Business

Community rallies behind bake shop

Posted

“We thank all of our loyal customers for your support during our difficult time this month. Sincerely, Don, Annie, Kyle, Carol, Terry, Al, Tommy.”

So reads the sign in the window of the Arnold Bakers Bread Outlet at 759 Foxhurst Road in Baldwin. The sign could have conveyed a very different message, however, because the shop came very close to standing vacant and abandoned, like far too many other storefronts downtown.

“The Arnold Bread store on Foxhurst is being forced to close at the end of the month. The corporate bakery will no longer distribute bread to independent stores. This town doesn’t need another empty storefront. — Pat”

That came from an e-mail addressed to the editor of the Baldwin Herald two weeks ago. It was one of a flood of similar messages lamenting the threatened closure of the long-operating bakery and attempting to rally community members behind an effort to save it.

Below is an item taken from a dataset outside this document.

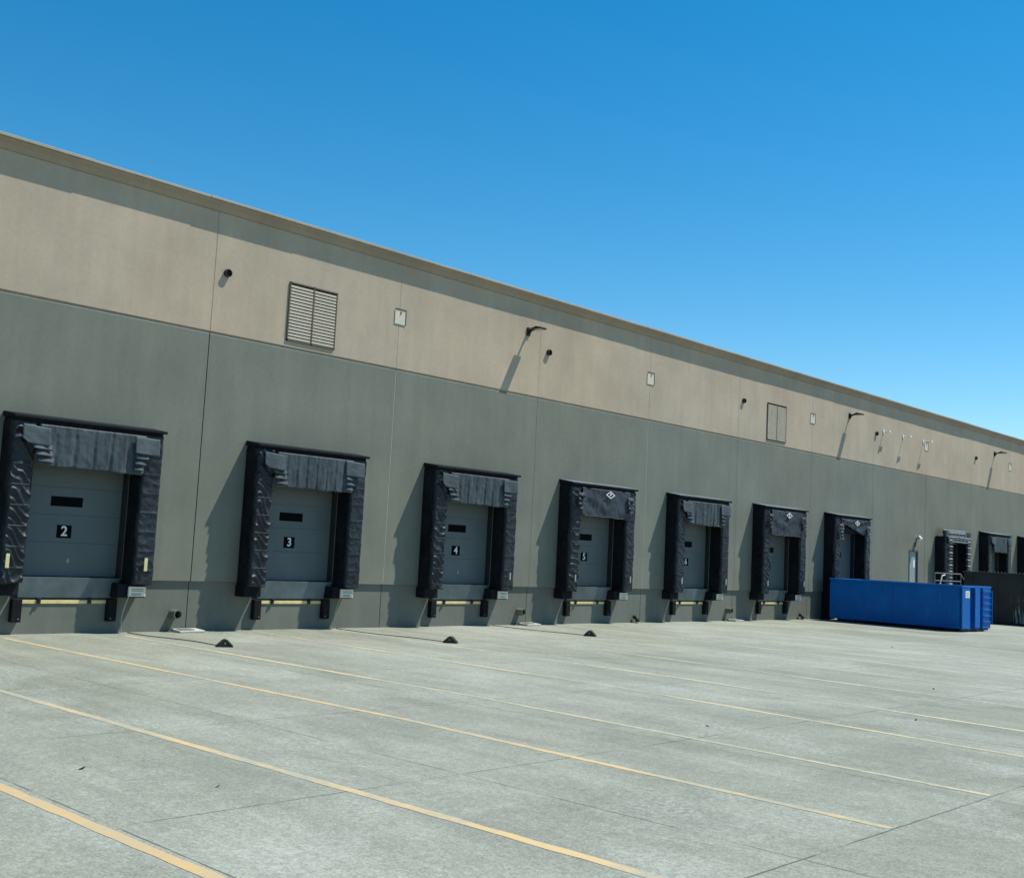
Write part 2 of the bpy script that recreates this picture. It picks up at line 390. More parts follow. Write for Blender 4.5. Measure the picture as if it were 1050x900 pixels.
for k, (a, b) in louv.items():
    fr = MB(); z0, z1 = 7.60, 9.20; cx = (a+b)/2
    for q in ((a, a+.04, z0, z1), (b-.04, b, z0, z1), (cx-.025, cx+.025, z0, z1), (a, b, z1-.04, z1), (a, b, z0, z0+.05)):
        fr.box(q[0]+.003, q[1]-.003, -.035, .12, q[2]+.003, q[3]-.003)
    f = fr.build('louver', 'louverframe', bld); f['label'] = 'double panel wall louver with cream slats'
    n = 17; sl = MB()
    for i in range(n):
        z = z0+.06+i*(z1-z0-.12)/n
        sl.prism([(-.03, z), (-.03, z+.05), (.02, z+.078), (.02, z+.060)], a+.045, cx-.028)
        sl.prism([(-.03, z), (-.03, z+.05), (.02, z+.078), (.02, z+.060)], cx+.028, b-.045)
    sl.build('slats', 'louver', f)
    mb = MB(); mb.box(a+.01, b-.01, .10, .15, z0+.01, z1-.01); mb.build('backing', 'seal_dark', f)

# dock doors: parts of the warehouse
WX = .165     # the plane of the door leaves
for k, num in docks.items():
    c = (k+.5)*P
    d = MB(); zs = [1.27, 2.03, 2.65, 3.27, DZ+.02]
    for z0, z1 in zip(zs[:-1], zs[1:]):
        d.prism([(WX+.004, z0+.001), (WX, z0+.006), (WX, z1-.006), (WX+.004, z1-.001), (WX+.04, z1-.001), (WX+.04, z0+.001)], c-DW+.03, c+DW-.03)
    dr = d.build('dock_door', 'door', bld)
    for a, b in ((c-DW+.001, c-DW+.07), (c+DW-.07, c+DW-.001)):
        mb = MB(); mb.box(a, b, .02, WX-.01, 1.23, DZ-.01); mb.build('door_track', 'track', dr)
    if num > 1:
        mb = MB(); wc = c-.12
        mb.box(wc-.37, wc+.37, WX-.012, WX+.004, 2.84, 3.06); fr = mb.build('window', 'signblack', dr, bevel=.004)
        mb = MB(); mb.box(wc-.345, wc+.345, WX-.014, WX-.0125, 2.865, 3.035); mb.build('pane', 'glass', fr)
    if 2 <= num <= 7:
        mb = MB(); sx = c-.13
        mb.box(sx-.17, sx+.17, WX-.008, WX+.005, 2.13, 2.42); sg = mb.build('number_sign', 'signblack', dr)
        text_mesh('digit', str(num), .31, 'digit', sg, (sx, WX-.0105, 2.275))
    if num in (2, 4):
        mb = MB(); mb.sheet(8, 8, lambda u, v: (c+.02+(u-.5)*.07*(1-.5*abs(v-.5)), WX-.004, 1.62+(v-.5)*.13*(1-abs(u-.5))), .003); mb.build('scuff_mark', 'seal_pale', dr)
    mb = MB(); mb.box(c-DW, c+DW, WX+.06, TH, 1.235, DZ-.01); mb.build('door_backing', 'seal_dark', dr)
    mb = MB(); mb.box(c-DW, c+DW, .0, WX+.05, 1.19, 1.224); mb.build('door_sill', 'seal_dark', dr)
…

The messages worked. The thank-you sign now adorns the window. The lights inside are on and the shelves are fully stocked. Arnold’s will remain in business, and residents can rest easy with the knowledge that their willingness to extend themselves on behalf of a neighbor has kept a nearly 30-year-old business in operation.

Troubled times

Arnold Bakers Bread has been selling baked goods — bread, Thomas’s English muffins, Entenmann’s cakes — and sundries like eggs and milk for 27 years. The shop has occupied two other locations — on Brooklyn Avenue and on Grand Avenue, across from the bowling alley — but it has been on Foxhurst Road for 15 years. For all those years the store has been run by Don Hubbard, 63, a 20-year-member of the Chamber of Commerce and a Baldwin resident for longer than that.

Hubbard loves running his shop and takes pride in his work, so when he got the news that he might have to close, he didn’t know what he was going to do. “I was contacted by the Bimbo Bread Company in mid-December, and they told us they were going to discontinue selling us bread,” he said. “They said they were only going to sell bread in their own outlet stores, and that we wouldn’t be supplied anymore.”